21 Feb 2003, 19:05 p.m.

The Language of Film is the Roundup

Hi, reader. I wrote this in 2003 and it's now more than five years old. So it may be very out of date; the world, and I, have changed a lot since I wrote it! I'm keeping this up for historical archive purposes, but the me of today may 100% disagree with what I said then. I rarely edit posts after publishing them, but if I do, I usually leave a note in italics to mark the edit and the reason. If this post is particularly offensive or breaches someone's privacy, please contact me.

Bend it like Beckham. I got to see this a few weeks back because my sister is a mover and shaker and got preview screening tickets. What a country! The plot: think American Chai plus Girlfight -- Indian daughter of Indian Immigrants to Britain wants to play soccer but her parents don't get it. No, I haven't seen American Chai or Girlfight.

I enjoyed Bend it Like Beckham a lot -- music, characters, situations, dialogue, plot, cinematography, the whole shebang. Non-Indians would also enjoy it, although with some backburner suspicion that they're not getting all the jokes.

Every Indian immigrant movie I've seen (except American Desi) is about Indian parents who just don't get their kids and in the end the parents adjust and everyone gets along. There are other plots about us, right?

Lost in La Mancha. I walked into the theater and saw a Squelch staffer and a DeCadence singer, of course.

I'm just not used to documentaries. You watch them differently, and I looked for journalism when the documentarian chose suspense and vice versa. Maybe if I'd seen more Gilliam before watching Lost I'd have got more out of it. As it happened, it just got me morose about the obstacles to articulating one's creative vision.

Emerson wrote in "Self-Reliance" that it doesn't make sense to base your worth on the judgments of others, and that struck my ninth-grade heart with a force I've never forgotten. But stand-up can really suck when the audience won't converse with the performer, when they won't trade their laughs for your jokes.

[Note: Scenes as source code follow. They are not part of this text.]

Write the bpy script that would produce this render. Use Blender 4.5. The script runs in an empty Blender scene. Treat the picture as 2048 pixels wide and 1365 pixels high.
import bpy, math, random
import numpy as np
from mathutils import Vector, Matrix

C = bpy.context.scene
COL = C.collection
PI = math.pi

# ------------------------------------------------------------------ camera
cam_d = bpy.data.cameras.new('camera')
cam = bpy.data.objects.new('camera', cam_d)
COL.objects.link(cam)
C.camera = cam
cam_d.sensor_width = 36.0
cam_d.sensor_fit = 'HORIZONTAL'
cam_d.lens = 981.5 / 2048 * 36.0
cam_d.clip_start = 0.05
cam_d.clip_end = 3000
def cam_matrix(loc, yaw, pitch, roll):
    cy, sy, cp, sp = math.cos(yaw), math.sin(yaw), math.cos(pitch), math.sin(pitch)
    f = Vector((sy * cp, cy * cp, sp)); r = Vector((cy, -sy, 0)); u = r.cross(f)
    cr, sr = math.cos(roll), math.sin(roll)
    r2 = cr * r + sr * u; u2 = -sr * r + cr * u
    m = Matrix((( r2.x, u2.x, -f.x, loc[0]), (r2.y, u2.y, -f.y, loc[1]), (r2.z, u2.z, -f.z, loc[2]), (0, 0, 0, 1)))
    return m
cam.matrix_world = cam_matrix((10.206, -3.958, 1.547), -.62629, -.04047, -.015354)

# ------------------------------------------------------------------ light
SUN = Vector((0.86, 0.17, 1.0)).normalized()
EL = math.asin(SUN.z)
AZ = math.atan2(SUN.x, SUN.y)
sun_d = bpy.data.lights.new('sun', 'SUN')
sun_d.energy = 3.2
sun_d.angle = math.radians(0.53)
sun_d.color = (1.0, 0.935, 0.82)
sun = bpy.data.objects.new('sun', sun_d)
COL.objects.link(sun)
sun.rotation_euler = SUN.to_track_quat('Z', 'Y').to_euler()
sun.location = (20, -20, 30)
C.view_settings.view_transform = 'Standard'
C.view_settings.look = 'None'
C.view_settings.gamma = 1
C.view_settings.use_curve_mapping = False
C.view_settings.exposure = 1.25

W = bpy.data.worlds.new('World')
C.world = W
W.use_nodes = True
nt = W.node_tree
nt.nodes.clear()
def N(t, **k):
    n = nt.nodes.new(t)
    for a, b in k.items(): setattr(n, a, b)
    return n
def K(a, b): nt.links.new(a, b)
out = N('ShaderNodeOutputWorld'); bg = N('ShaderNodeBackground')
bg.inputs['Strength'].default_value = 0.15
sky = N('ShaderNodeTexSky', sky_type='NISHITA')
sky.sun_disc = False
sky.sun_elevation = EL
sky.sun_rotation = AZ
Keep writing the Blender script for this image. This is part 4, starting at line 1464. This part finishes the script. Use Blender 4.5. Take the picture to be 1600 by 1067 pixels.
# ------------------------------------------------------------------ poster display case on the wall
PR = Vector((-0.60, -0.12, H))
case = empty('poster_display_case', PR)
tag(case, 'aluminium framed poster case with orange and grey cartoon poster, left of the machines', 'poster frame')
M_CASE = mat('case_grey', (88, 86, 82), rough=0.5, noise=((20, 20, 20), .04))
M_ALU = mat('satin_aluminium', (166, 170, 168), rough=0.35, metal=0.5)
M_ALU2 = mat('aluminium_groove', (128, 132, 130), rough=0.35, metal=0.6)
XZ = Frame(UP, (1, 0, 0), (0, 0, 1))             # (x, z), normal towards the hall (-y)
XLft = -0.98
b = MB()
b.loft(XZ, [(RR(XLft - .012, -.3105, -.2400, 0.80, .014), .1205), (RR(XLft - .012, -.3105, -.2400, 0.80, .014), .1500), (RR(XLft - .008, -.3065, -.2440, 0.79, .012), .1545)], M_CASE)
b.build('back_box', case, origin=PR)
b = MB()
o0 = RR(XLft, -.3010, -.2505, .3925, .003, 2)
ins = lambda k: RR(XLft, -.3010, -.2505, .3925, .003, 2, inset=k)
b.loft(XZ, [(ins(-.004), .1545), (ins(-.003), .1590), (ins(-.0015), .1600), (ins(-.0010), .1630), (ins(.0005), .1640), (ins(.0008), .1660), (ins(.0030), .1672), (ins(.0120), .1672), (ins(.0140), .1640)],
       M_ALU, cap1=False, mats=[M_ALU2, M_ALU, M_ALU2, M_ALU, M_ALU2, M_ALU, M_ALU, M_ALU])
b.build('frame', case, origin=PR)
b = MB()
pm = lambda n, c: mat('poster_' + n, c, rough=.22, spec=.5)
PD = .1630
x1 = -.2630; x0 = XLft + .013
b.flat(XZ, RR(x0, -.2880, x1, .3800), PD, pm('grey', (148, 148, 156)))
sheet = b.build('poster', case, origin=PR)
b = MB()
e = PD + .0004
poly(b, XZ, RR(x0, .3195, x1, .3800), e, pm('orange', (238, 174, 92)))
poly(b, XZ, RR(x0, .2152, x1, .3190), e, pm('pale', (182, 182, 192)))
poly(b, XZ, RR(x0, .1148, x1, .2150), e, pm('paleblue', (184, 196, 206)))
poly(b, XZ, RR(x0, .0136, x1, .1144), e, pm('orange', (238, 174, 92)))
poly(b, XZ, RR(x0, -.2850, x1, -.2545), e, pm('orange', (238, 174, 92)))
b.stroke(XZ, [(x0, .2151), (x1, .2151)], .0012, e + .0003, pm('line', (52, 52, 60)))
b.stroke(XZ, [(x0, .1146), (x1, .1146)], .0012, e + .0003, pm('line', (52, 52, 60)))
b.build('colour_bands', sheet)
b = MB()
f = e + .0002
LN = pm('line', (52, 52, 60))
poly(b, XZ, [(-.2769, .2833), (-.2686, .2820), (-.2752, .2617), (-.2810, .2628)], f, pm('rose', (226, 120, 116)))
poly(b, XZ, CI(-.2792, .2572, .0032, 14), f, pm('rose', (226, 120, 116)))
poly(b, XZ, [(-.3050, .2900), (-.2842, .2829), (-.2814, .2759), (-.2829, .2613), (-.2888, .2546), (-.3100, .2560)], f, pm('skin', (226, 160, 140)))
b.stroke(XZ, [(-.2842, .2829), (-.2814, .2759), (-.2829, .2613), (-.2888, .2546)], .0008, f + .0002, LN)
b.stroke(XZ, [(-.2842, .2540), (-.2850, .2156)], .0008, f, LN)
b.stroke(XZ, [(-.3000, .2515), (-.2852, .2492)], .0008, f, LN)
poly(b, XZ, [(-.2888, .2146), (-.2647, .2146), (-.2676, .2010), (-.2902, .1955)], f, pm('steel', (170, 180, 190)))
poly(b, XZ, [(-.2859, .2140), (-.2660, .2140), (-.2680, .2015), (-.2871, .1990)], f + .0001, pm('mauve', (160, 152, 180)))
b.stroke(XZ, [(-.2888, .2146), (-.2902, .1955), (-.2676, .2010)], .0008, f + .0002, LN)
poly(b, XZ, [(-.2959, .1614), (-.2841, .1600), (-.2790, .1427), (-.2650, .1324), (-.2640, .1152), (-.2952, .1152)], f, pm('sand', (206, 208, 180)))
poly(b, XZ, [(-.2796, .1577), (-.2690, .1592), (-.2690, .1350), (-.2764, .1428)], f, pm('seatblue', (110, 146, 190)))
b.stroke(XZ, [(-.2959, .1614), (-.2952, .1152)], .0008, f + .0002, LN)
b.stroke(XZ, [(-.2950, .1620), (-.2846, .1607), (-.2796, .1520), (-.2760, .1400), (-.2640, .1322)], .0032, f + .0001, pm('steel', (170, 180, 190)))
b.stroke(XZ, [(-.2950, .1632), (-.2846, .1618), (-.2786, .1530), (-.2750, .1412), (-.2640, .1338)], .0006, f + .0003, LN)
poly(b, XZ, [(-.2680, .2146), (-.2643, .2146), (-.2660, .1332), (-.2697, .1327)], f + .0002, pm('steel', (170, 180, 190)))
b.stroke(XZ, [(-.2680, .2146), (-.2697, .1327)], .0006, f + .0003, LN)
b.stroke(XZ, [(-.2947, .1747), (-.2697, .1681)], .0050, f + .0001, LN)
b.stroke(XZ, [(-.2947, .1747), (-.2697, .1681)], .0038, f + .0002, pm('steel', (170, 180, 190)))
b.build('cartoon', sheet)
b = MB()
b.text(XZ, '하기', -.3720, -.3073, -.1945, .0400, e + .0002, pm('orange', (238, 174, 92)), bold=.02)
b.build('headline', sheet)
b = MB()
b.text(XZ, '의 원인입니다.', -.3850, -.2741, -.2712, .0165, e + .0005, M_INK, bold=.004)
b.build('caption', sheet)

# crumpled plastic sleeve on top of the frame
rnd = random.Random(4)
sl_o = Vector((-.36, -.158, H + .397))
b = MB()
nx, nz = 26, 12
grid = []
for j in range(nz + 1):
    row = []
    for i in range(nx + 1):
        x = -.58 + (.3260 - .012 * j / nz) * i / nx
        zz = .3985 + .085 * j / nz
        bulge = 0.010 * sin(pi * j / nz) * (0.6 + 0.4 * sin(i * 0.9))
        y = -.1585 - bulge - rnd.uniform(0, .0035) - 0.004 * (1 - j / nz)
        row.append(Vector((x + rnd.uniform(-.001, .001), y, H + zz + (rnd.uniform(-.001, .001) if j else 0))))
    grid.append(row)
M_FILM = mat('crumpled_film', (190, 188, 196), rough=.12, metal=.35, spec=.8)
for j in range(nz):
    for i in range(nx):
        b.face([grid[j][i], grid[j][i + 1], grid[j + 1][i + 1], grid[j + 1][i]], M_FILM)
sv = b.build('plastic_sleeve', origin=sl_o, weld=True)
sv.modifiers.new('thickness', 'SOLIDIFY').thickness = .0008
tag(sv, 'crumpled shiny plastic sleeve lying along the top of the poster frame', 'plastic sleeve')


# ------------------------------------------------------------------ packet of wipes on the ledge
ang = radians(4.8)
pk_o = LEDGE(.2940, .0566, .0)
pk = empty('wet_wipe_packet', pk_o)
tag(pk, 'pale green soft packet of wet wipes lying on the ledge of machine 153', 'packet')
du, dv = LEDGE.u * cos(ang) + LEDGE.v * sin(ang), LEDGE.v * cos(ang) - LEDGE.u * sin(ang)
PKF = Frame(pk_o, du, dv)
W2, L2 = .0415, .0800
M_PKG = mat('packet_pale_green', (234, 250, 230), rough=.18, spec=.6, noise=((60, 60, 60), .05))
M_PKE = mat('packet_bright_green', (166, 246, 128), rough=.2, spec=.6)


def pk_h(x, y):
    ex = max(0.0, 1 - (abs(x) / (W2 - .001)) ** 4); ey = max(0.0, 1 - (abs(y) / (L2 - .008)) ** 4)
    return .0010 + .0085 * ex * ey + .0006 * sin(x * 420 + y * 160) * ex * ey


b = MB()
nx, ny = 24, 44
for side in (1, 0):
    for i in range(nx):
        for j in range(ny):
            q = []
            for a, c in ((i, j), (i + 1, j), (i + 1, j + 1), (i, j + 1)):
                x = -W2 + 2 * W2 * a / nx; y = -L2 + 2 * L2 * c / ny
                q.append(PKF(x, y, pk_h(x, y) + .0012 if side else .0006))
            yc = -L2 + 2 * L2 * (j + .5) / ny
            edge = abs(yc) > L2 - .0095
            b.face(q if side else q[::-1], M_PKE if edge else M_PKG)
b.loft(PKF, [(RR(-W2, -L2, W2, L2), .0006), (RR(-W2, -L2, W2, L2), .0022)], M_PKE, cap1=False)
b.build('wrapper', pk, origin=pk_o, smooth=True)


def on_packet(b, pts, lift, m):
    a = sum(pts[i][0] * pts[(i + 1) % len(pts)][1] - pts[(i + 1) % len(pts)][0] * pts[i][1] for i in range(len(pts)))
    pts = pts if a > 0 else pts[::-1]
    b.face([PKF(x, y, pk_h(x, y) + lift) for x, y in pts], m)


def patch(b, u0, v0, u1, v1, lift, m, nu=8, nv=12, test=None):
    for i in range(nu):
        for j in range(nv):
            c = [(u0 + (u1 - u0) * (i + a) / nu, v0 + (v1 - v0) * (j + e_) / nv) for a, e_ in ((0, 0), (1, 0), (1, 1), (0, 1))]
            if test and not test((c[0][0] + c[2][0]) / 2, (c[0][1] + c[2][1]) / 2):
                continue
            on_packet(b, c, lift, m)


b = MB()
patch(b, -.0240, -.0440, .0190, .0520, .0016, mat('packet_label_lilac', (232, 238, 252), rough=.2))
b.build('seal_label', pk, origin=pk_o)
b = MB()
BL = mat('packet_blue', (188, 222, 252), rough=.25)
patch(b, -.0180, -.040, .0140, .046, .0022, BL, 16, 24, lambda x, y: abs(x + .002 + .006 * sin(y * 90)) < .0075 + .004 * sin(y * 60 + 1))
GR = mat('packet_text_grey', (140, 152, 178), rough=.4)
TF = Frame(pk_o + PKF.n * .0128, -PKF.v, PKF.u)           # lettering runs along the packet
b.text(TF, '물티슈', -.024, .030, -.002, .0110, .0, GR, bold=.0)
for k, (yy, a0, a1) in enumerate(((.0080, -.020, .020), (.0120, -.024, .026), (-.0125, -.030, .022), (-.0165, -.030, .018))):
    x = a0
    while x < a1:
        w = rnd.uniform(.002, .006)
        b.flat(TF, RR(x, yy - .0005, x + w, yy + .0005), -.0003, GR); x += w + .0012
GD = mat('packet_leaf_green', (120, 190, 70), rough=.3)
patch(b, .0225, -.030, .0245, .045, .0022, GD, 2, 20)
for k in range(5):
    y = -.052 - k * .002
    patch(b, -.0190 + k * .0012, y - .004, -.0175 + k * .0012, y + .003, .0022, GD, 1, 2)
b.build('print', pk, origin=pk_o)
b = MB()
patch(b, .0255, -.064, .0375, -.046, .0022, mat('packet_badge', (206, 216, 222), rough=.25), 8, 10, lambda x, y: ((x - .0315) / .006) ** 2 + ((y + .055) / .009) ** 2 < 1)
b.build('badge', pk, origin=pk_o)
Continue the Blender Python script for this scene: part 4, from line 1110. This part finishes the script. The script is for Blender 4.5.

How can I be a self-reliant performer? How, to cite Krishna's first lesson in the Bhagavad-Gita, can I do my duty without worrying about its fruits?

I must stay rooted in my own aesthetics. My favorite performers cleverly present their clear, unique perspectives -- I want to do that, and if I'm good and I hustle I'll achieve a little fame.

Russian Ark. I admired the technical wowness, but the most exciting moments were picking out places in the Hermitage that I'd been and telling Leonard what the subtitles didn't.